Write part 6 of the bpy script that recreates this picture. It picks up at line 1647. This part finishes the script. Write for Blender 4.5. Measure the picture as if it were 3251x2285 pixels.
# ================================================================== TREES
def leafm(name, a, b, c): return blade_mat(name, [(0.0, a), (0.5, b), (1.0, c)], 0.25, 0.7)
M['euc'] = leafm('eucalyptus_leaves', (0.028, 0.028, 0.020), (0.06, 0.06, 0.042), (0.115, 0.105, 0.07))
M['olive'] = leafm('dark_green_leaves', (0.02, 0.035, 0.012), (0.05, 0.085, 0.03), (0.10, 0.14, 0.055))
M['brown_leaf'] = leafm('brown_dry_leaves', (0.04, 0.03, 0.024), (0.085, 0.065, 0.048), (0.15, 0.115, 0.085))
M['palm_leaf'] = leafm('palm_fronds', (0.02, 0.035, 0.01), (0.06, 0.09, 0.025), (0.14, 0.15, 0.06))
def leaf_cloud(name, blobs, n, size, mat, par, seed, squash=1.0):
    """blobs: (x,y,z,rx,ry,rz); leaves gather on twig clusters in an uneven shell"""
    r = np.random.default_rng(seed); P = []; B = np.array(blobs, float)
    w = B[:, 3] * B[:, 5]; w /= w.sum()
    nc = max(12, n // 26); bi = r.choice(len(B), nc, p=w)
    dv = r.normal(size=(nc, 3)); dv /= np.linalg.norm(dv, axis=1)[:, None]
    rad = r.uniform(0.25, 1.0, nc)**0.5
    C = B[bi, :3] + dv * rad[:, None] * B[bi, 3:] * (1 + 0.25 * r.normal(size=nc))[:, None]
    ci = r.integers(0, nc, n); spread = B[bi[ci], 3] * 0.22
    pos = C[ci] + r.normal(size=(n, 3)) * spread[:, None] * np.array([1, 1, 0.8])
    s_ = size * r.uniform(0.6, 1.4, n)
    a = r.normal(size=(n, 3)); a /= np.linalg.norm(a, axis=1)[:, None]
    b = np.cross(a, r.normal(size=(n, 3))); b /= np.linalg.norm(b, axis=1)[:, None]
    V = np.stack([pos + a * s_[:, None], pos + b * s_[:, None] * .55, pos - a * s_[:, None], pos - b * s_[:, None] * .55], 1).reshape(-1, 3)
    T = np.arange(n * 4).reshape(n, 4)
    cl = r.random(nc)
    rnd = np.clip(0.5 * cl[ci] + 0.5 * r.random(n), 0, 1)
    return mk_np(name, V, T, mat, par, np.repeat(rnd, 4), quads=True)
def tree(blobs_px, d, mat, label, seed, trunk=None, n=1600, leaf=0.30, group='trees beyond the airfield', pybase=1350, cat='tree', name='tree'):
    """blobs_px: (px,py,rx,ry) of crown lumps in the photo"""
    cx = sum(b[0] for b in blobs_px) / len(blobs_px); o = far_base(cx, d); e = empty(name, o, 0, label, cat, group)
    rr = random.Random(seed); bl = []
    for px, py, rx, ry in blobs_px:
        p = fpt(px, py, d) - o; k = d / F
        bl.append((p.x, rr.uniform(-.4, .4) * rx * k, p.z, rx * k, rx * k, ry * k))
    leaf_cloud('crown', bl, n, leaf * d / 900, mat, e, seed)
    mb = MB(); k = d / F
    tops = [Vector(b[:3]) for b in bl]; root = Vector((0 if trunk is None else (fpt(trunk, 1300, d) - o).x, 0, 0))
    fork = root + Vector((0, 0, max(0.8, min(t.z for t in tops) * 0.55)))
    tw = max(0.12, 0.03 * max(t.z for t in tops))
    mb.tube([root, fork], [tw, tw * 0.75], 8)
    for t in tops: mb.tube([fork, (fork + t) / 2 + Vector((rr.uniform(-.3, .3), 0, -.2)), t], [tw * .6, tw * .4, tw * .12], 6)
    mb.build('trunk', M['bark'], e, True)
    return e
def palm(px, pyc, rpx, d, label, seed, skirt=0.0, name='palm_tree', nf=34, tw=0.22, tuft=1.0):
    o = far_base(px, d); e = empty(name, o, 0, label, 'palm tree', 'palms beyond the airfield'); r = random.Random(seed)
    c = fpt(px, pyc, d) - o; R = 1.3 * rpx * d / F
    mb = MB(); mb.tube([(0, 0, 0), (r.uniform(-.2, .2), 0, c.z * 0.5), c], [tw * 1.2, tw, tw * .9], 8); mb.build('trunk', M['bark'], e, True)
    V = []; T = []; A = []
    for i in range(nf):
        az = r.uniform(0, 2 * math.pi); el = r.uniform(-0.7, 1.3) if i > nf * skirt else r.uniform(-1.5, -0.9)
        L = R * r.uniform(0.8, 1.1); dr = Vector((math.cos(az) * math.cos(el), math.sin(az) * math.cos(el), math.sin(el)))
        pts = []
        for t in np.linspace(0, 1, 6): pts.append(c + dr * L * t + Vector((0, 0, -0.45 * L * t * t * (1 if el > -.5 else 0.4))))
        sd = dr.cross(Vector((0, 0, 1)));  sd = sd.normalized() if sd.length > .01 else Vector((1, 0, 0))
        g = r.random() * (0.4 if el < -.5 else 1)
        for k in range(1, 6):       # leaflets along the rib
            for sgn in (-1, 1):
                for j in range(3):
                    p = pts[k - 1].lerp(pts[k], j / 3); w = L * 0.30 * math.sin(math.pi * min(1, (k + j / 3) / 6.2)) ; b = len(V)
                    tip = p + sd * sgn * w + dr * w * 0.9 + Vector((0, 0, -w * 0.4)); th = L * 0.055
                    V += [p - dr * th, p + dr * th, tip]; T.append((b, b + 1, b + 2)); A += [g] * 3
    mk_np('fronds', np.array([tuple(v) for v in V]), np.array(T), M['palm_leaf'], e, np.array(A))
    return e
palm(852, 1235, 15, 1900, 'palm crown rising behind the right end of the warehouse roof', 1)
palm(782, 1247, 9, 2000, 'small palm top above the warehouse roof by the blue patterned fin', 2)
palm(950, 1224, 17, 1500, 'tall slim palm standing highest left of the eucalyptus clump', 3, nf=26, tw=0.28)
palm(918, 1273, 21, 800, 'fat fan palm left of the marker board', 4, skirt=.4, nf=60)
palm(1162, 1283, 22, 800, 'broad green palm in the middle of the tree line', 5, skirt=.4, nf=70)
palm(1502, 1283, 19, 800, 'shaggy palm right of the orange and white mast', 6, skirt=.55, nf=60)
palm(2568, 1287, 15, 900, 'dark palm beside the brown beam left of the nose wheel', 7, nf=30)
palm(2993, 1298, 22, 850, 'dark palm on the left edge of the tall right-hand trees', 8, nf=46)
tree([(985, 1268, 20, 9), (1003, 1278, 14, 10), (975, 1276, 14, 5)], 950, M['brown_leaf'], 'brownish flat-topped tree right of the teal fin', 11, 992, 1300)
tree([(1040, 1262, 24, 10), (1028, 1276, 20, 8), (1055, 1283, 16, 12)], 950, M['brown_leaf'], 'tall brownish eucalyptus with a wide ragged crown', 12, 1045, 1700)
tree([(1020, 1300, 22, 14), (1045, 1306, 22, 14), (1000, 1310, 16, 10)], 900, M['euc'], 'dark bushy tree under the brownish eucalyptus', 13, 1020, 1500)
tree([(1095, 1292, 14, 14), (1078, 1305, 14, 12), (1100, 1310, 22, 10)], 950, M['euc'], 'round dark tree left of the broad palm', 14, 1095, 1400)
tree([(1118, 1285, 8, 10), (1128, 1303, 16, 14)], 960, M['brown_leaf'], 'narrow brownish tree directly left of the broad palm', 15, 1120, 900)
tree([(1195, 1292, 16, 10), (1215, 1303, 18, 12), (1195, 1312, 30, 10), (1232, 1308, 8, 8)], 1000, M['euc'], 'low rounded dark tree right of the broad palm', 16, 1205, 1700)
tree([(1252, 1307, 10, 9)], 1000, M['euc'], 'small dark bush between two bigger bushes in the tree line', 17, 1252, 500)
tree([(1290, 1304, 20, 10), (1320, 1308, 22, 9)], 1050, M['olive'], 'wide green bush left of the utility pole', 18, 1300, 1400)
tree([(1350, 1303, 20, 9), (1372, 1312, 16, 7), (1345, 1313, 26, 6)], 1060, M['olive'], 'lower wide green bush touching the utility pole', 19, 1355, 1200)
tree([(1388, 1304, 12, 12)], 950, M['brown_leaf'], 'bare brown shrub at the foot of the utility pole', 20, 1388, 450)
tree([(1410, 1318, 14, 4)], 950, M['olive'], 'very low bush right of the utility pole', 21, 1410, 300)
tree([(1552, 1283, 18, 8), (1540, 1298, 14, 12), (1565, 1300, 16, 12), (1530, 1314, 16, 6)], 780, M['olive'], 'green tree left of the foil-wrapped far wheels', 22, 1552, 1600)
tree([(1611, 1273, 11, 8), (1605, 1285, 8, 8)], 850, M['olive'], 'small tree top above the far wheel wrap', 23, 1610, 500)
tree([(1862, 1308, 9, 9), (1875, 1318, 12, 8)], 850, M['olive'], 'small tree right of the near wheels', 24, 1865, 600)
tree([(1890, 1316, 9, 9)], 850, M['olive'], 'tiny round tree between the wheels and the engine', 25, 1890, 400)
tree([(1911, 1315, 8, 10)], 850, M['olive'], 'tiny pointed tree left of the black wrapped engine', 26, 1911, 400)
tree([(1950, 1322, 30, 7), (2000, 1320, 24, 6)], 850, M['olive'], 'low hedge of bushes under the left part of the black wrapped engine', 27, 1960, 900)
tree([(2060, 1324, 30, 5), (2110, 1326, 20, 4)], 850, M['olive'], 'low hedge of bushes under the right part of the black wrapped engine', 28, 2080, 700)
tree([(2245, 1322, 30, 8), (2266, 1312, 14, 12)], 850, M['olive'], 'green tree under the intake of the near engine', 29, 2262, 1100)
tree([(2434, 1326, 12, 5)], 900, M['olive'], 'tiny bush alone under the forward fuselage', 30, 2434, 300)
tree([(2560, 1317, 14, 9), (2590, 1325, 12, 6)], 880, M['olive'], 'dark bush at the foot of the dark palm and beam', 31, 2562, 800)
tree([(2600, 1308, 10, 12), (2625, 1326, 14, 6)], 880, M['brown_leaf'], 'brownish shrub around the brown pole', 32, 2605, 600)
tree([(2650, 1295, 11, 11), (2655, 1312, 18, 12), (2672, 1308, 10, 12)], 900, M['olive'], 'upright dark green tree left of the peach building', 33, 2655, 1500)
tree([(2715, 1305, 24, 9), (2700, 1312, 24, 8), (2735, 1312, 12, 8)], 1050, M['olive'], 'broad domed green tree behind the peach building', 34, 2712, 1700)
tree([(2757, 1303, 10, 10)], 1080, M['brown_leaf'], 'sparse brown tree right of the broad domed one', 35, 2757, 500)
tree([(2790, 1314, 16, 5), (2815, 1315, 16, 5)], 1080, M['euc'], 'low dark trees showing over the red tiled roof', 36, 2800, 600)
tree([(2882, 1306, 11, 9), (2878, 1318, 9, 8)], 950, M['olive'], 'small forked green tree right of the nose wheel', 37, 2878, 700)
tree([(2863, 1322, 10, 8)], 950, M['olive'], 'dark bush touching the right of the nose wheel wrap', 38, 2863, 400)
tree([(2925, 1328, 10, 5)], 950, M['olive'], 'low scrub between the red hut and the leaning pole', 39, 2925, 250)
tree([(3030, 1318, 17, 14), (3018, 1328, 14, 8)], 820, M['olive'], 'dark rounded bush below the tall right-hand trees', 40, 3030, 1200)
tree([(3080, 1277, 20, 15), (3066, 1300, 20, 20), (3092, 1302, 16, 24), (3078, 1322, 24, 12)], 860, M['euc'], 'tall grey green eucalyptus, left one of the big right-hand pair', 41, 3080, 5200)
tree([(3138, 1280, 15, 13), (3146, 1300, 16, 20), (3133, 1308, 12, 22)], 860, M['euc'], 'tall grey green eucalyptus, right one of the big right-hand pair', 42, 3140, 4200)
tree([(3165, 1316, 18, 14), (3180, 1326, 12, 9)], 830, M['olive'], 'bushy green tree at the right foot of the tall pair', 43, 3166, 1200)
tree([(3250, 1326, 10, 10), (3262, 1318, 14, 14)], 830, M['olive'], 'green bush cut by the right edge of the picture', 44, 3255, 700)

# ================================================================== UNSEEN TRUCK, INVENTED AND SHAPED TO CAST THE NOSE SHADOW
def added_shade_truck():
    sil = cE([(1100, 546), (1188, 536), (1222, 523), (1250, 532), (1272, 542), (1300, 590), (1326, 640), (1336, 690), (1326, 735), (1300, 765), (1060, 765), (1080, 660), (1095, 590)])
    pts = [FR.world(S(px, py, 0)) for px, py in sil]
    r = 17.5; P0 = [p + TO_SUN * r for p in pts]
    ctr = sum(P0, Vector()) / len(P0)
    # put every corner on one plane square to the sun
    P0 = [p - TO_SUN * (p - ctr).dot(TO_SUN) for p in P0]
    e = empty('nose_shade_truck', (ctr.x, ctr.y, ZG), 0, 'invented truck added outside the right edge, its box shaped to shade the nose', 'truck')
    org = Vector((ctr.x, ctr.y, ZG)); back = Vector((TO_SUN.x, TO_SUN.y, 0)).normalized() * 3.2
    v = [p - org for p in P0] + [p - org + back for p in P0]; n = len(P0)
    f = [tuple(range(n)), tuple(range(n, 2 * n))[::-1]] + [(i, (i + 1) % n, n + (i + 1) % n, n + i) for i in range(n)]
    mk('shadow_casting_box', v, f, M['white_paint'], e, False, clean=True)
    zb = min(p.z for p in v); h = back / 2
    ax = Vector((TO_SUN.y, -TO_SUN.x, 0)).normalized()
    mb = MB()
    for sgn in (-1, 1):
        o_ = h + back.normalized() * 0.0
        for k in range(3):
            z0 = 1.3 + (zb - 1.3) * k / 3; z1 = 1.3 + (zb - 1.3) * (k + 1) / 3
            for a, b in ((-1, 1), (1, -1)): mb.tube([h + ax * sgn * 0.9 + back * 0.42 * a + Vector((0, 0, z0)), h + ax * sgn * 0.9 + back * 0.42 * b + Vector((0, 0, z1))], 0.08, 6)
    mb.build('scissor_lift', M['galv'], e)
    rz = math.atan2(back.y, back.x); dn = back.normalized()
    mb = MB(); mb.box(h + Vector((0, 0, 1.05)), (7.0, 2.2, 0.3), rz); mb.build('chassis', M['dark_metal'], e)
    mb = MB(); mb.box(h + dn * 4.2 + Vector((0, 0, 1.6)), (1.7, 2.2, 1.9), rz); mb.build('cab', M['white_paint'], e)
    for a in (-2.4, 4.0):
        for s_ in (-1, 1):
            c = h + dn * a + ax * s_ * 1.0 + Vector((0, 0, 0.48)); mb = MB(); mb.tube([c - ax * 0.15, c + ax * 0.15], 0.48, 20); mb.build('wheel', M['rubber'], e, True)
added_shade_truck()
..............................
Short task>
Copy each line of the listing that holds the word "part".

Task response>
Write part 6 of the bpy script that recreates this picture. It picks up at line 1647. This part finishes the script. Write for Blender 4.5. Measure the picture as if it were 3251x2285 pixels.
tree([(1950, 1322, 30, 7), (2000, 1320, 24, 6)], 850, M['olive'], 'low hedge of bushes under the left part of the black wrapped engine', 27, 1960, 900)
tree([(2060, 1324, 30, 5), (2110, 1326, 20, 4)], 850, M['olive'], 'low hedge of bushes under the right part of the black wrapped engine', 28, 2080, 700)